*Instructions for the task*
Look through the material and copy each line holding "maroon".

_ _ _ _

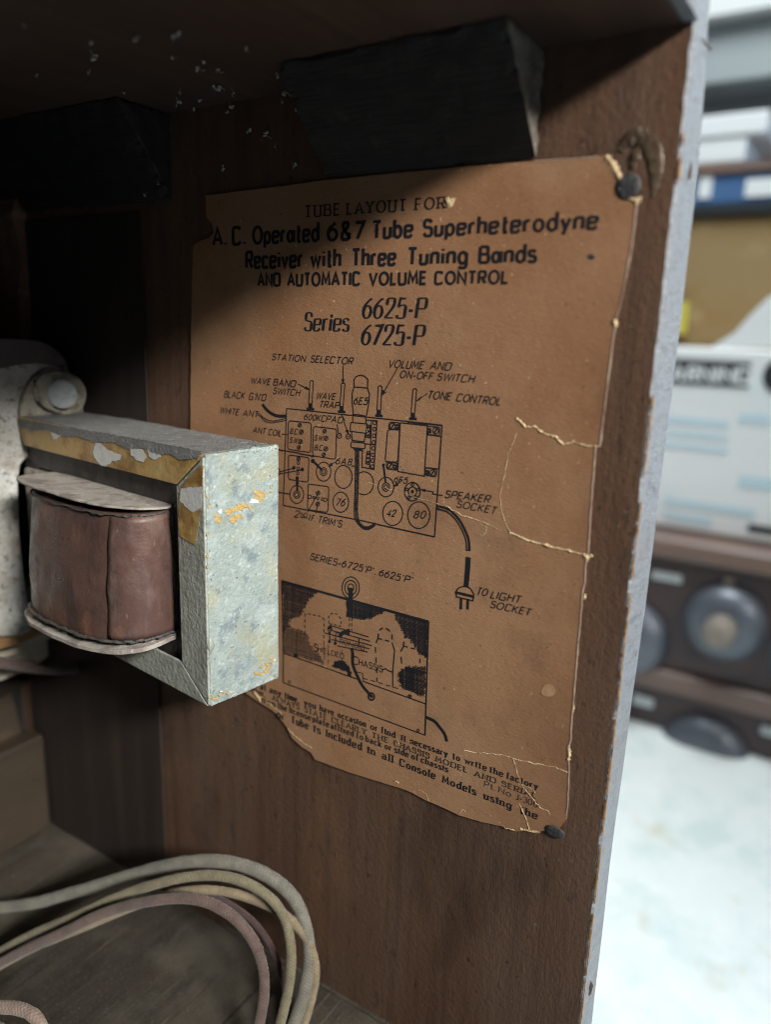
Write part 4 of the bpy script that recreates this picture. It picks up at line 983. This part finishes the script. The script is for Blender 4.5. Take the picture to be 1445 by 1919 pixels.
for k in range(nz_):
    for i in range(n):
        a = k * (n + 1) + i; Fs.append([a, a + 1, a + n + 2, a + n + 1])
Fs.append(list(range(n + 1))); top = nz_ * (n + 1); Fs.append(list(range(top + n, top - 1, -1)))
Fs.append([0] + [k * (n + 1) for k in range(1, nz_ + 1)] + [k * (n + 1) + n for k in range(nz_, -1, -1)])
o = obj('coil', V, Fs, MT['coil'], spk, smooth=False)
fixn(o)
for p in o.data.polygons: p.use_smooth = len(p.vertices) == 4
coil = o
# overlapping outer wrap with its seam, and waxy string along both ends
V = []; Fs = []; m0 = 20
for k in range(21):
    t = k / 20; bul = .0014 * math.sin(math.pi * t) + (.0012 * (1 - t))
    z_ = cbot + .0012 + (ctop - cbot - .0024) * t; L_ = dee(z_, bul + .0001)
    L_[m0] = L_[m0] + (L_[m0 + 1] - L_[m0]) * (.3 + .08 * math.sin(k * .9))
    V += [p + XP * (.0007 * noise.noise(p * 70) + .0001 * noise.noise(p * 400)) - YP * .0002 for p in L_[:m0 + 1]]
for k in range(20):
    for i in range(m0): a = k * (m0 + 1) + i; Fs.append([a, a + 1, a + m0 + 2, a + m0 + 1])
o = obj('wrap_overlap', V, Fs, MT['coil'], coil, smooth=True)
o.modifiers.new('thick', 'SOLIDIFY').thickness = .00012
for z_, r_, b_ in ((ctop - .0006, .0005, 0), (cbot + .0008, .0008, .0012)):
    P = [p + Vector((0, 0, random.uniform(-.0004, .0004))) - XP * (.0006 * random.random()) for p in dee(z_, .0008 + b_)]
    P = catmull(P, 2)
    v, f, u = tube(P, [r_ * random.uniform(.45, 1.2) for _ in P], 7); obj('wax_string', v, f, MT['core'], coil, smooth=True)
def flange(z, t, grow, droop, ext):
    base = [p + XP * (.0004 * noise.noise(p * 220)) + Vector((0, 0, .0004 * noise.noise(p * 90))) for p in dee(z, grow, droop, ext)]
    n = len(base) - 1; inn_ = [Q(.003, .026 + .084 * i / n, z) for i in range(n + 1)]; up = Vector((0, 0, t)); m_ = n + 1; Fs = []
    V = [p + up for p in base] + base + [p + up for p in inn_] + inn_
    for i in range(n):
        Fs += [[i, i + 1, m_ + i + 1, m_ + i], [i, 2 * m_ + i, 2 * m_ + i + 1, i + 1], [m_ + i, m_ + i + 1, 3 * m_ + i + 1, 3 * m_ + i]]
    Fs += [[0, m_, 3 * m_, 2 * m_], [n, 2 * m_ + n, 3 * m_ + n, m_ + n]]
    o = obj('coil_flange', V, Fs, MT['card'], coil); fixn(o); bevel(o, .0003); return o
flange(ctop + .0008, .0010, .0022, -.0022, .018)
flange(cbot - .0026, .0020, .0034, .0026, .006)

# basket: casting the yoke is bolted to, with lug and hexagon bolt
fy = LY + .0012                                        # its back face lies just behind the end of the yoke
fp0 = Q(0, fy - .006, zt)
sil = [(-260, 636), (-120, 634), (0, 637), (45, 638), (72, 641), (92, 649), (108, 660), (120, 675), (129, 692), (140, 710), (154, 724), (162, 742), (167, 760), (171, 776), (170, 800), (150, 830), (60, 850), (40, 870), (35, 900), (38, 1000), (50, 1110), (60, 1160), (62, 1182), (40, 1192), (-20, 1194), (-160, 1180), (-260, 1160)]
o = obj('basket', *prism([onplane(x, y, fp0, YP) for x, y in densify(sil, 14, .0)], YP * .030), None, spk, mats=[MT['frame']]); fixn(o); bevel(o, .0014, 3, 50)
hood = [(-240, 634), (-120, 631), (0, 633), (45, 634.5), (74, 638), (96, 647), (112, 659), (124, 674), (131, 690), (118, 690), (96, 684), (70, 682), (40, 684), (10, 690), (-60, 704), (-240, 720)]
o = obj('basket_hood', *prism([onplane(x, y, fp0 - YP * .0022, YP) for x, y in densify(hood, 10, 0)], YP * .034), MT['frametop'], spk); fixn(o); bevel(o, .0012, 3, 50)
lugp = fp0 - YP * .0034
lug = [(38, 782), (40, 755), (50, 728), (64, 706), (84, 692), (106, 690), (126, 696), (142, 712), (153, 732), (160, 756), (164, 778), (160, 790), (100, 792)]
o = obj('lug', *prism([onplane(x, y, lugp, YP) for x, y in densify(lug, 8, .4)], YP * .005), MT['lug'], spk); fixn(o); bevel(o, .0009, 3, 50)
ridge = catmull([onplane(x, y, lugp - YP * .0008, YP) for x, y in [(68, 752), (66, 728), (72, 712), (86, 702), (108, 698), (128, 706)]], 6)
v, f, u = tube(ridge, .0011, 8, .2); obj('lug_ridge', v, f, MT['lug'], spk, smooth=True)
groove = catmull([onplane(x, y, lugp - YP * .0005, YP) for x, y in [(66, 712), (68, 735), (70, 752), (84, 766), (100, 773), (126, 781)]], 6)
v, f, u = tube(groove, .0009, 8, .3); o = obj('dark_groove', v, f, MT['core'], spk, smooth=True)  # groove drawn as a thin dark tube on the lug
YP0, XP0 = YP, XP
bc = onplane(120, 738, lugp - YP * .0005, YP)
def hexhead(c, r, h, r2):
    YP = (YP0 * .80 + XP0 * .60).normalized(); XP = Vector((YP.y, -YP.x, 0))
    V, Fs = [], []; n = 36
    def ringv(rr, d, hexa):
        for k in range(n):
            a = 2 * math.pi * k / n
            q = rr
            if hexa: q = rr * math.cos(math.pi / 6) / math.cos(((a + .2) % (math.pi / 3)) - math.pi / 6)
            V.append(c + XP * (q * math.cos(a)) + Vector((0, 0, q * math.sin(a))) - YP * d)
    if not r:
        ringv(r2, -.001, 0); ringv(r2, .0006, 0); ringv(r2 * .95, .0011, 0); ringv(r2 * .80, .0007, 0); ringv(r2 * .5, .0006, 0); ringv(r2 * .4, .0006, 0); ringv(r2 * .3, .0006, 0)
    else:
        ringv(r * .98, -.001, 1); ringv(r, .0004, 1); ringv(r, .0008, 1); ringv(r, .0013, 1); ringv(r, h * .78, 1); ringv(r * .93, h, 0); ringv(r * .5, h * 1.04, 0)
    for i in range(6):
        for k in range(n): Fs.append([i * n + k, i * n + (k + 1) % n, (i + 1) * n + (k + 1) % n, (i + 1) * n + k])
    Fs.append([6 * n + k for k in range(n)]); Fs.append(list(range(n - 1, -1, -1)))
    return V, Fs
o = obj('washer', *hexhead(bc, 0, 0, .0108), MT['lug'], spk); fixn(o)
o = obj('bolt', *hexhead(bc, .0076, .0048, 0), MT['bolt'], spk); fixn(o); bevel(o, .0003)
# rim of the cone basket, gasket and cone edge, low on the left
def ringlathe(cpx, rad_px, y_off, width, depth, m, name, n=72):
    c = onplane(cpx[0], cpx[1], fp0 + YP * y_off, YP); e = onplane(cpx[0], cpx[1] + rad_px, fp0 + YP * y_off, YP); R_ = (e - c).length
    V, Fs = [], []
    for k in range(n):
        a = 2 * math.pi * k / n; d = XP * math.cos(a) + Vector((0, 0, math.sin(a)))
        wob = 1 + .006 * math.sin(5 * a) + .004 * math.sin(13 * a)
        for rr, dd in ((R_ * wob, 0), (R_ * wob, depth), (R_ - width, depth), (R_ - width, 0)): V.append(c + d * rr + YP * dd)
    for k in range(n):
        j = (k + 1) % n
        for i in range(4): Fs.append([4 * k + i, 4 * k + (i + 1) % 4, 4 * j + (i + 1) % 4, 4 * j + i])
    o = obj(name, V, Fs, m, spk, smooth=False); fixn(o); bevel(o, .0008, 2, 50); return o
ringlathe((-10, 990), 232, .006, .014, .012, MT['gasket'], 'gasket')
ringlathe((-10, 990), 250, .024, .016, .010, MT['cone'], 'cone_rim')
ringlathe((-50, 990), 304, .044, .044, .012, MT['cone'], 'basket_rim')
# faded maroon lead running out under the basket
P = catmull([onplane(x, y, fp0 + YP * d, YP) for x, y, d in [(-60, 1230, .012), (0, 1241, .012), (50, 1249, .012), (100, 1254, .012), (150, 1251, .018), (200, 1243, .026), (245, 1238, .034), (300, 1225, .045)]], 8)
v, f, u = tube(P, .0030, 12, .08); o = obj('lead_wire', v, f, MT['cloth_purple'], None, smooth=True, uv=u); tag(o, 'maroon cloth covered wire running under the loudspeaker yoke', 'wire')

# ================================================================== CLOTH CABLES on the floor
def cable(path, r_px, m, label, ds):
    """path in measured pixels, ds = depth along the lens axis at its first, middle and last point"""
    n = len(path); P = []
    for i, (x, y) in enumerate(path):
        t = i / (n - 1)
        d = ds[0] + (ds[1] - ds[0]) * t * 2 if t < .5 else ds[1] + (ds[2] - ds[1]) * (t - .5) * 2
        p = atd(x, y, d)
        r0 = r_px * d / F
        q = onz(x, y, r0 * .9)
        if p.z < r0 * .9: p = q
        if p.x > -r0: p = onx(x, y, -r0)
        P.append(p)
    for _ in range(2):
        P = [P[0]] + [(P[i - 1] + P[i] * 2 + P[i + 1]) * .25 for i in range(1, len(P) - 1)] + [P[-1]]
    r = r_px * ds[1] / F; P = catmull(P, 10)
    P = [p + Vector((noise.noise(p * 28), noise.noise(p * 28 + Vector((9, 1, 4))), .6 * noise.noise(p * 28 + Vector((2, 8, 5))))) * .0016 for p in P]
    v, f, u = tube(P, [r * (1 + .10 * noise.noise(p * 60) + .05 * noise.noise(p * 230)) for p in P], 14, .04)
    o = obj('cloth_cable', v, f, m, None, smooth=True, uv=u); tag(o, label, 'cable', 'cloth covered cables looped on the cabinet floor'); return o
cable([(-60, 1706), (0, 1704), (70, 1696), (150, 1675), (230, 1643), (300, 1615), (380, 1603), (450, 1609), (515, 1637), (558, 1681), (582, 1740), (586, 1800), (576, 1860), (556, 1912), (535, 1960)], 12, MT['cloth_grey'],
      'thick grey cloth cable, outermost and highest of the loop', (.415, .362, .345))
cable([(-60, 1815), (0, 1786), (60, 1752), (130, 1716), (210, 1682), (290, 1650), (370, 1630), (440, 1636), (500, 1662), (536, 1705), (552, 1760), (548, 1830), (534, 1890), (515, 1950)], 9.5, MT['cloth_olive'],
      'olive tan cloth cable just inside the thick grey one', (.375, .352, .340))
cable([(-60, 1842), (0, 1810), (60, 1777), (140, 1738), (220, 1706), (290, 1680), (350, 1664), (410, 1662), (470, 1676), (520, 1705), (556, 1735), (590, 1765), (600, 1810), (592, 1870), (570, 1930), (556, 1960)], 8.5, MT['cloth_tan'],
      'thin tan cloth cable that crosses under the grey one to the right', (.372, .356, .349))
cable([(-60, 1835), (0, 1806), (60, 1775), (120, 1742), (190, 1708), (260, 1684), (330, 1671), (395, 1680), (445, 1708), (482, 1752), (499, 1810), (499, 1865), (486, 1915), (470, 1965)], 10, MT['cloth_purple'],
      'faded maroon cloth cable, innermost of the big loop', (.365, .341, .333))
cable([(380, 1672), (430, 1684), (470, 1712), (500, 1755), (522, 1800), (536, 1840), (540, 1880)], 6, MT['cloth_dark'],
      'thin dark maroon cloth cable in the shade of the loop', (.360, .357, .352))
cable([(-40, 1888), (0, 1884), (38, 1882), (68, 1892), (85, 1914), (90, 1945), (88, 1980)], 11.5, MT['cloth_pink'],
      'dusty pink cloth cable curling up in the near corner of the floor', (.318, .312, .308))
cable([(-50, 1925), (-10, 1912), (10, 1918), (22, 1945), (24, 1985)], 10, MT['cloth_grey'],
      'short grey cloth cable end under the dusty pink one', (.318, .314, .312))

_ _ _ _

*Reply*
# faded maroon lead running out under the basket
v, f, u = tube(P, .0030, 12, .08); o = obj('lead_wire', v, f, MT['cloth_purple'], None, smooth=True, uv=u); tag(o, 'maroon cloth covered wire running under the loudspeaker yoke', 'wire')
      'faded maroon cloth cable, innermost of the big loop', (.365, .341, .333))
      'thin dark maroon cloth cable in the shade of the loop', (.360, .357, .352))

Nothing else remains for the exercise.